I'll start by watching Community until 1:45. Then I have until 2:25 to take a shower, get dressed and have lunch. A&C until 4:25. The Office until 5:45. Clean the stairs for five minutes, then A&C until Shabbat at 7:01. Let's say I can get going again by 8:00 the next day, so straight away I'll do another 4:15 of A&C (until 12:15), finishing up that commitment. Then all the rest of the TV, which will go until 4:00 AM. Okay, not a minute to waste.

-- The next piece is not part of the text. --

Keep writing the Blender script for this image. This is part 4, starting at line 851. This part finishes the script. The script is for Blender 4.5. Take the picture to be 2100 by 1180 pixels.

I'm not good enough, but today is going to be perfect.
Time allocation: TV 8:26
Mundane activities 6:52
Angles and Circles 6:31
Comics 1:59
Writing a story outline with Coren 1:09
Watching some videos of Kyler's 0:55
Well, I checked off the little boxes on my plan for the month. Didn't expect to need Sunday, but that's because I was interrupted by three social opportunities: I had a chance to watch a TV show with my sisters (not common), Coren wanted to write up the outline for a series of YouTube videos we'd like to make, and Kyler sent me an animated short he made which got me to watching all his other online work. Well, maybe I could have put off that one for tomorrow. But regardless: after each time I switched to the person, I was less concerned about the schedule afterward. Eventually I stopped scheduling altogether. I could technically treat the three persons like a break in the game, but it wouldn't change anything.
Performance review: Since TV is at the top, it's a zero. But chances are this would be a zero anyway. The plan stunk. There was nothing practical in it, with the exception of the game-work which was nonspecific. And then I couldn't even hold on to this plan, because I didn't keep a constant sense of urgency. This is a terrible worker.
Score: 0/10

April 2011

Average score: 6.22/10
The month in review: This month was a test to see whether the eight characters were an idea worth holding on to. So let's see how we did:
  • I did not succeed in getting an average score of 7/10, demonstrating a still-shaky grasp on the characters (especially the worker). I'm not satisfied with the inconsistent quality of my performances. Still, 6.22 is above average. Most days did have a clear personality, compared to last month.
  • In total, I count 30:11 on Angles & Circles.
  • I put two new blog posts on the blog.
  • I made a lot of progress on the piece I was working on, plus I started a new piece (though I haven't gotten far in it yet).
  • I finished inputting all the data from games nights.
  • I finished the book Otherland and returned it.
  • I am up to date with all the comics and TV series I follow, with the exception of 30 Rock. I am also up to date with new shows Game of Thrones and The Voice, though they haven't done much yet.
  • I finished playing Phoenix Wright: Justice For All with Moshe.
  • I rewatched the fifth season of Doctor Who. I meant to also reread all of Jack of Fables, but I only made it halfway through.
I was hoping to breeze through every one of the goals so easily that it would be clear these eight characters are a valid approach to life. I didn't quite make it, but I came close enough that I feel the test's results are still inconclusive. For now I'll act as though the rules work, and we'll see how it goes.